2004 — President George W. Bush launched the Vision for Space Exploration, directing NASA to retire the shuttle, finish the ISS, and return humans to the Moon using new vehicles. This became the Constellation program, which began developing the Ares I and Ares V rockets alongside the Orion capsule .

Constellation made real progress. Lockheed Martin won the Orion contract in August 2006 . But the program was chronically underfunded.

2009 — The Augustine Committee, an independent review panel under President Obama, found that NASA’s ambitions far outstripped its budget, causing significant delays . The committee recommended an extra $3 billion per year to make exploration beyond low Earth orbit possible .

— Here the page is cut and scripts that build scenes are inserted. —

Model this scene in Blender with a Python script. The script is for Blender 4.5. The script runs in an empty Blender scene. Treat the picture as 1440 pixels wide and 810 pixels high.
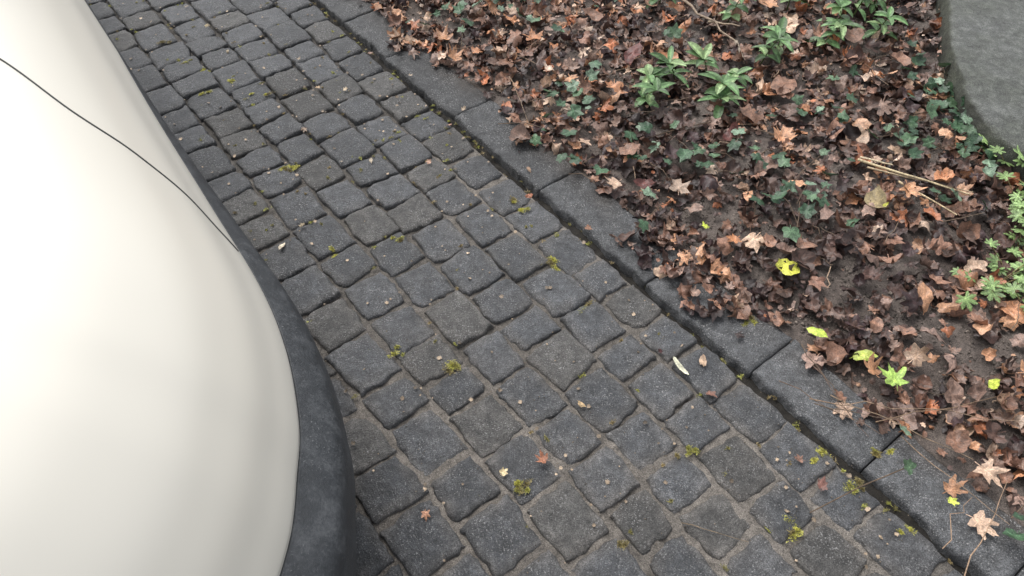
import bpy, math, random
import numpy as np
from mathutils import Vector
random.seed(7); R=np.random.RandomState(11)
scene=bpy.context.scene

# ------------------------------------------------------------ helpers
TAB=R.rand(256,256)
def vn(x,y,seed=0):
    x=np.asarray(x,float)+seed*17.37+500; y=np.asarray(y,float)+seed*9.71+500
    xi=np.floor(x).astype(int); yi=np.floor(y).astype(int)
    fx=x-xi; fy=y-yi; fx=fx*fx*(3-2*fx); fy=fy*fy*(3-2*fy)
    a=TAB[xi%256,yi%256]; b=TAB[(xi+1)%256,yi%256]; c=TAB[xi%256,(yi+1)%256]; d=TAB[(xi+1)%256,(yi+1)%256]
    return (a*(1-fx)+b*fx)*(1-fy)+(c*(1-fx)+d*fx)*fy
def fbm(x,y,seed=0,o=3):
    s=0;a=.5;n=0
    for i in range(o):
        s=s+a*vn(x*2**i,y*2**i,seed+i*3); n+=a; a*=.5
    return s/n
def sst(x,a,b):
    t=np.clip((x-a)/(b-a),0,1); return t*t*(3-2*t)

def build(name,verts,faces,mat,cols=None,uvs=None,smooth=True,parent=None):
    me=bpy.data.meshes.new(name)
    verts=np.asarray(verts,np.float32)
    me.vertices.add(len(verts)); me.vertices.foreach_set('co',verts.ravel())
    faces=[np.asarray(f,np.int32) for f in faces if len(f)]
    loops=np.concatenate([f.ravel() for f in faces])
    tot=np.concatenate([np.full(len(f),f.shape[1],np.int32) for f in faces])
    st=np.concatenate([[0],np.cumsum(tot)[:-1]]).astype(np.int32)
    me.loops.add(len(loops)); me.loops.foreach_set('vertex_index',loops)
    me.polygons.add(len(tot)); me.polygons.foreach_set('loop_start',st); me.polygons.foreach_set('loop_total',tot)
    me.polygons.foreach_set('use_smooth',np.full(len(tot),smooth,bool))
    me.update(calc_edges=True)
    if cols is not None:
        ca=me.color_attributes.new('col','FLOAT_COLOR','POINT')
        c4=np.ones((len(verts),4),np.float32); c4[:,:3]=cols
        ca.data.foreach_set('color',c4.ravel())
    if uvs is not None:
        ul=me.uv_layers.new(name='uv')
        ul.data.foreach_set('uv',np.asarray(uvs,np.float32)[loops].ravel())
    me.validate()
    ob=bpy.data.objects.new(name,me); scene.collection.objects.link(ob)
    if mat: me.materials.append(mat)
    if parent: ob.parent=parent
    return ob
def gridfaces(nx,ny,off=0):
    i=np.arange(nx-1)[:,None]*ny+np.arange(ny-1)[None,:]
    i=i.ravel()+off
    return np.stack([i,i+ny,i+ny+1,i+1],1)
def tube(pts,rad,sides=7):
    pts=[Vector(p) for p in pts]; V=[];F=[]
    for i,p in enumerate(pts):
        d=(pts[min(i+1,len(pts)-1)]-pts[max(i-1,0)]).normalized()
        u=d.cross(Vector((0,0,1)))
        if u.length<.05: u=d.cross(Vector((1,0,0)))
        u.normalize(); w=d.cross(u)
        r=rad[i] if hasattr(rad,'__len__') else rad
        for k in range(sides):
            a=2*math.pi*k/sides; V.append(p+u*math.cos(a)*r+w*math.sin(a)*r)
    for i in range(len(pts)-1):
        for k in range(sides):
            k2=(k+1)%sides; F.append((i*sides+k,i*sides+k2,(i+1)*sides+k2,(i+1)*sides+k))
    return np.array([tuple(v) for v in V]),np.array(F)
class Acc:
    def __init__(s): s.v=[];s.f={};s.c=[];s.u=[];s.n=0
    def add(s,v,fs,col,uv=None):
        v=np.asarray(v); 
        for f in fs:
            if len(f): s.f.setdefault(f.shape[1],[]).append(np.asarray(f)+s.n)
        s.v.append(v); c=np.zeros((len(v),3)); c[:]=col; s.c.append(c)
        s.u.append(uv if uv is not None else np.zeros((len(v),2))); s.n+=len(v)
    def make(s,name,mat,smooth=True,parent=None):
        return build(name,np.concatenate(s.v),[np.concatenate(x) for x in s.f.values()],mat,np.concatenate(s.c),np.concatenate(s.u),smooth,parent)

def mat_new(name):
    m=bpy.data.materials.new(name); m.use_nodes=True
    nt=m.node_tree; return m,nt,nt.nodes['Principled BSDF']
def nd(nt,t,**k):
    n=nt.nodes.new(t)
    for a,b in k.items(): setattr(n,a,b)
    return n
def noise(nt,scale,detail=4,rough=.6,vec=None):
    n=nd(nt,'ShaderNodeTexNoise'); n.inputs['Scale'].default_value=scale; n.inputs['Detail'].default_value=detail; n.inputs['Roughness'].default_value=rough
    if vec is None:
        g=nd(nt,'ShaderNodeNewGeometry'); vec=g.outputs['Position']
    nt.links.new(vec,n.inputs['Vector']); return n.outputs['Fac']
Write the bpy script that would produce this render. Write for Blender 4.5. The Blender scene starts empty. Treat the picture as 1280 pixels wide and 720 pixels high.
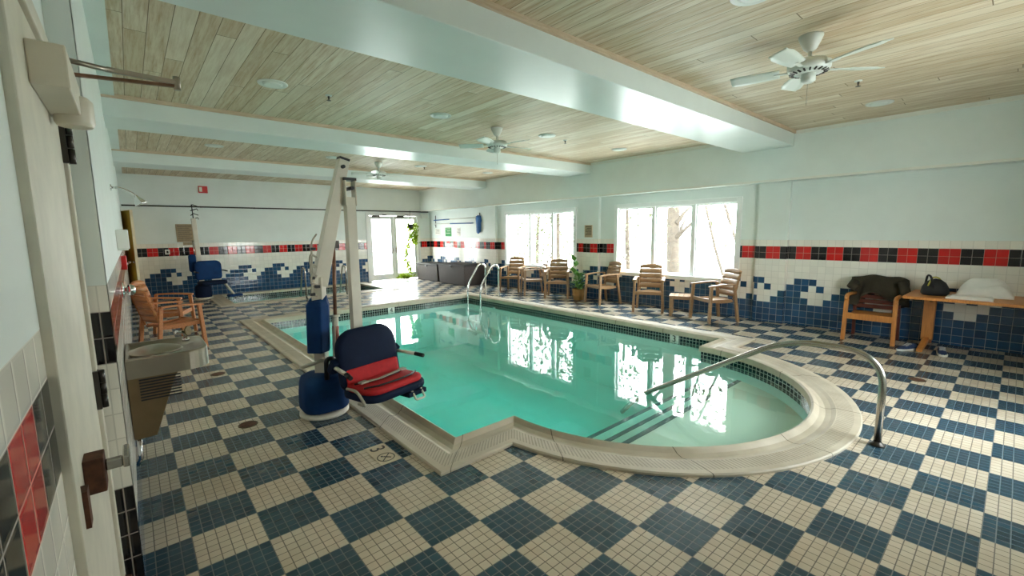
import bpy, bmesh, math, random
from mathutils import Vector, Matrix
random.seed(7)
S = 0.31                       # one floor square, metres
C = bpy.context.scene.collection
scene = bpy.context.scene
PI = math.pi
V = Vector
def P(x, y, z=0.0): return V((x*S, y*S, z*S))
def lin(c):
    f = lambda u: u/12.92 if u <= .04045 else ((u+.055)/1.055)**2.4
    return tuple(f(v/255) for v in c) + (1.0,)

# ------------------------------------------------------------------ materials
class NT:
    def __init__(s, name):
        s.m = bpy.data.materials.new(name); s.m.use_nodes = True
        s.t = s.m.node_tree; s.t.nodes.clear()
        s.out = s.n('ShaderNodeOutputMaterial')
    def n(s, t, **k):
        o = s.t.nodes.new(t)
        for a, b in k.items(): setattr(o, a, b)
        return o
    def l(s, a, b): s.t.links.new(a, b)
    def set(s, inp, v):
        if hasattr(v, 'is_output') or isinstance(v, bpy.types.NodeSocket): s.l(v, inp)
        else: inp.default_value = v
    def math(s, op, a, b=None, c=None):
        o = s.n('ShaderNodeMath', operation=op)
        s.set(o.inputs[0], a)
        if b is not None: s.set(o.inputs[1], b)
        if c is not None: s.set(o.inputs[2], c)
        return o.outputs[0]
    def mix(s, f, a, b):
        o = s.n('ShaderNodeMix', data_type='RGBA')
        s.set(o.inputs[0], f); s.set(o.inputs[6], a); s.set(o.inputs[7], b)
        return o.outputs[2]
    def mul(s, f, a, b):
        o = s.n('ShaderNodeMix', data_type='RGBA', blend_type='MULTIPLY')
        s.set(o.inputs[0], f); s.set(o.inputs[6], a); s.set(o.inputs[7], b)
        return o.outputs[2]
    def coords(s, kind='Object'):
        tc = s.n('ShaderNodeTexCoord'); return tc.outputs[kind]
    def xyz(s, v):
        o = s.n('ShaderNodeSeparateXYZ'); s.l(v, o.inputs[0]); return o.outputs
    def comb(s, x, y, z):
        o = s.n('ShaderNodeCombineXYZ'); s.set(o.inputs[0], x); s.set(o.inputs[1], y); s.set(o.inputs[2], z); return o.outputs[0]
    def noise(s, v, scale, detail=3, rough=.55):
        o = s.n('ShaderNodeTexNoise'); s.l(v, o.inputs['Vector'])
        o.inputs['Scale'].default_value = scale; o.inputs['Detail'].default_value = detail; o.inputs['Roughness'].default_value = rough
        return o.outputs['Fac']
    def white(s, v):
        o = s.n('ShaderNodeTexWhiteNoise'); s.l(v, o.inputs['Vector']); return o.outputs['Value']
    def ramp(s, f, stops):
        o = s.n('ShaderNodeValToRGB'); s.l(f, o.inputs[0])
        e = o.color_ramp.elements
        while len(e) < len(stops): e.new(.5)
        for q, (p, c) in zip(e, stops): q.position = p; q.color = c
        return o.outputs[0]
    def bsdf(s, col, rough=.5, metal=0., bump=None, bstr=.3, bdist=.002, **k):
        b = s.n('ShaderNodeBsdfPrincipled')
        s.set(b.inputs['Base Color'], col); s.set(b.inputs['Roughness'], rough); s.set(b.inputs['Metallic'], metal)
        for a, v in k.items(): s.set(b.inputs[a.replace('_', ' ')], v)
        if bump is not None:
            u = s.n('ShaderNodeBump'); u.inputs['Strength'].default_value = bstr; u.inputs['Distance'].default_value = bdist
            s.l(bump, u.inputs['Height']); s.l(u.outputs[0], b.inputs['Normal'])
        s.l(b.outputs[0], s.out.inputs[0]); return b

def plain(name, rgb, rough=.5, metal=0., var=.12, scale=6., bump=0., **k):
    t = NT(name); v = t.coords(); n = t.noise(v, scale, 4)
    c = lin(rgb); d = tuple(x*(1-var) for x in c[:3]) + (1,); h = tuple(min(1, x*(1+var)) for x in c[:3]) + (1,)
    col = t.ramp(n, [(.3, d), (.7, h)])
    if bump: t.bsdf(col, rough, metal, bump=t.noise(v, scale*8, 3), bstr=bump, **k)
    else: t.bsdf(col, rough, metal, **k)
    return t.m

def wood(name, dark, light, rough=.5, axis=0, scale=9.):
    t = NT(name); x, y, z = t.xyz(t.coords())
    s = [14., 14., 14.]; s[axis] = 1.2
    v = t.comb(t.math('MULTIPLY', x, s[0]), t.math('MULTIPLY', y, s[1]), t.math('MULTIPLY', z, s[2]))
    n = t.noise(v, scale/2, 5, .65)
    t.bsdf(t.ramp(n, [(.28, lin(dark)), (.72, lin(light))]), rough, bump=n, bstr=.15)
    return t.m

def tile_mat(name, rgb, rough=.12, var=.15, grout=(196, 192, 182), t_=.345, x0=6.63, y0=.83, z0=.10, g=.045):
    t = NT(name); v = t.coords(); x, y, z = t.xyz(v)
    geo = t.n('ShaderNodeNewGeometry'); nx, ny, nz = t.xyz(geo.outputs['Normal'])
    usey = t.math('GREATER_THAN', t.math('ABSOLUTE', nx), .5)
    hx = t.math('DIVIDE', t.math('SUBTRACT', x, x0*S), t_*S); hy = t.math('DIVIDE', t.math('SUBTRACT', y, y0*S), t_*S)
    mm = t.n('ShaderNodeMix', data_type='FLOAT'); t.l(usey, mm.inputs[0]); t.l(hx, mm.inputs[2]); t.l(hy, mm.inputs[3]); h = mm.outputs[0]
    w = t.math('DIVIDE', t.math('SUBTRACT', z, z0*S), t_*S)
    def edge(q):
        f = t.math('FRACT', q); return t.math('MINIMUM', f, t.math('SUBTRACT', 1., f))
    d = t.math('MINIMUM', edge(h), edge(w)); gm = t.math('LESS_THAN', d, g/2)
    r = t.white(t.comb(t.math('FLOOR', h), t.math('FLOOR', w), 0.))
    c = lin(rgb); lo = tuple(q*(1-var) for q in c[:3])+(1,); hi = tuple(min(1, q*(1+var)) for q in c[:3])+(1,)
    col = t.mix(gm, t.mix(r, lo, hi), lin(grout))
    sm = t.n('ShaderNodeMapRange'); sm.inputs[1].default_value = 0; sm.inputs[2].default_value = .09; t.l(d, sm.inputs[0])
    t.bsdf(col, t.math('ADD', t.math('MULTIPLY', gm, .5), rough), bump=sm.outputs[0], bstr=.35, bdist=.002)
    return t.m

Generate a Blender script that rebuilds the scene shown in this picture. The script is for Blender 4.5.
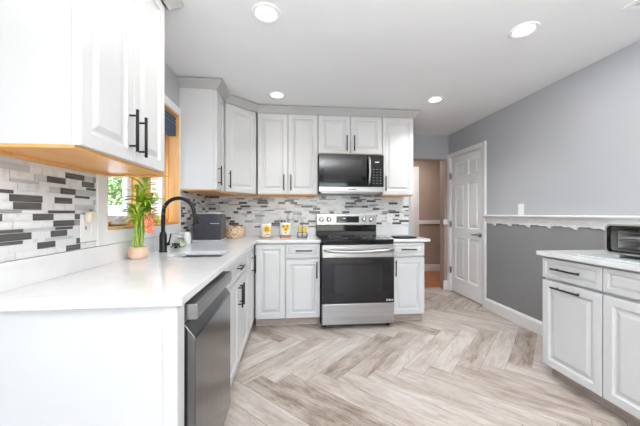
import bpy, bmesh, math, random
from mathutils import Vector, Matrix
rnd = random.Random(7)
PI = math.pi
for o in list(bpy.data.objects): bpy.data.objects.remove(o)
S = bpy.context.scene; COL = S.collection

# ---------------------------------------------------------------- camera
CAM_H = 1.185
cam = bpy.data.cameras.new('camera'); cam.lens = 289.618/640*36; cam.sensor_width = 36
cam.shift_x = -0.0005; cam.shift_y = 0.0013; cam.clip_start = 0.02
co = bpy.data.objects.new('camera', cam); COL.objects.link(co)
co.location = (0, 0, CAM_H); co.rotation_euler = (PI/2, 0, -0.1)
S.camera = co
# ---------------------------------------------------------------- world, lights, exposure
S.view_settings.view_transform = 'Standard'; S.view_settings.look = 'None'
S.view_settings.gamma = 1; S.view_settings.use_curve_mapping = False
S.view_settings.exposure = 0.63
w = bpy.data.worlds.new('world'); S.world = w; w.use_nodes = True
nt = w.node_tree; sky = nt.nodes.new('ShaderNodeTexSky'); sky.sky_type = 'NISHITA'
sky.sun_disc = False; sky.sun_elevation = math.radians(50); sky.sun_rotation = math.radians(120); sky.altitude = 50
bgn = nt.nodes['Background']; nt.links.new(sky.outputs[0], bgn.inputs[0]); bgn.inputs[1].default_value = 0.45

def area(name, loc, rot, sx, sy, power, col=(1, 1, 1), shape='RECTANGLE'):
    l = bpy.data.lights.new(name, 'AREA'); l.shape = shape; l.size = sx; l.size_y = sy
    l.energy = power; l.color = col
    o = bpy.data.objects.new(name, l); COL.objects.link(o); o.location = loc; o.rotation_euler = rot
    return o
SUN = bpy.data.lights.new('sun', 'SUN'); SUN.energy = 4.5; SUN.angle = math.radians(2)
so = bpy.data.objects.new('sun', SUN); COL.objects.link(so); so.rotation_euler = (math.radians(40), math.radians(-8), 0)
# unseen area lamp behind the camera, for daylight through an assumed rear window
area('rear_window_daylight', (0.55, -2.72, 1.30), (PI/2, 0, 0), 2.5, 1.75, 24, (.94, .975, 1))
# unseen fill lamp behind the camera, aimed up, added to brighten the ceiling
area('bounced_flash', (.55, -.40, 1.75), (PI, 0, 0), .35, .35, 76, (.95, .98, 1))

# ---------------------------------------------------------------- materials
def mat(name, col, rough=.5, metal=0., coat=0., emit=None, es=0., spec=.5):
    m = bpy.data.materials.new(name); m.use_nodes = True
    b = m.node_tree.nodes['Principled BSDF']
    b.inputs['Base Color'].default_value = (*col, 1); b.inputs['Roughness'].default_value = rough
    b.inputs['Metallic'].default_value = metal; b.inputs['Coat Weight'].default_value = coat
    b.inputs['Specular IOR Level'].default_value = spec
    if emit: b.inputs['Emission Color'].default_value = (*emit, 1); b.inputs['Emission Strength'].default_value = es
    return m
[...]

2010 — President Obama cancelled Constellation. But two of its technologies survived, saved by U.S. senators from states that would have lost aerospace jobs. The NASA Authorization Act of 2010 kept Orion alive and directed the agency to develop the Space Launch System (SLS) — a redesigned heavy-lift rocket based on Constellation’s Ares V .

That’s three presidents, two cancelled programs, and over 30 years of false starts. Each new administration reassessed spaceflight among its priorities, “either encouraging or curtailing NASA’s efforts to return humans to the lunar surface” .


Is Going to the Moon Still That Hard?

Yes. Absolutely yes.

We tend to think technology only moves forward. Smartphones are a billion times more powerful than Apollo-era computers. Shouldn’t going to the Moon be easier now?

Not necessarily. “New technologies require years of study, development and testing before they can be certified for flight,” explains historian Emily Margolis. “And even then, systems and materials can behave in ways that surprise and worry engineers” .

The Moon itself is a brutal environment. Spacecraft deal with wild temperature swings, depending on which side faces the Sun. Cosmic rays — high-energy particles from deep space — can fry unprotected electronics .

The Moon’s gravity is weaker than Earth’s but far from uniform. “When you orbit the moon, you will eventually crash into the moon because the lumpy gravity will perturb your orbit,” physicist Phillip Metzger explains. Spacecraft need navigation systems that “understand precisely where you are and can adapt in real time” .

And landing? With almost no atmosphere, there’s nothing to slow you down. Every lander must fire its engines with extreme precision to come to a stop just above the surface — or crash . A software glitch caused Ispace’s lander to misjudge terrain height in 2023, run out of fuel, and smash into the ground .

All of this has to happen autonomously. “There’s no way for a human to correct things in real time just because of how quickly it all happens,” says Addie Dove, an associate professor at the University of Central Florida .

🌙 The Moon Doesn’t Forgive Mistakes

Between 2019 and 2024, four separate organizations attempted robotic Moon landings. Only one — Intuitive Machines in February 2024 — succeeded in placing a vehicle intact on the surface . As Metzger warned: “If you crash too many times, then the politicians make you quit trying” .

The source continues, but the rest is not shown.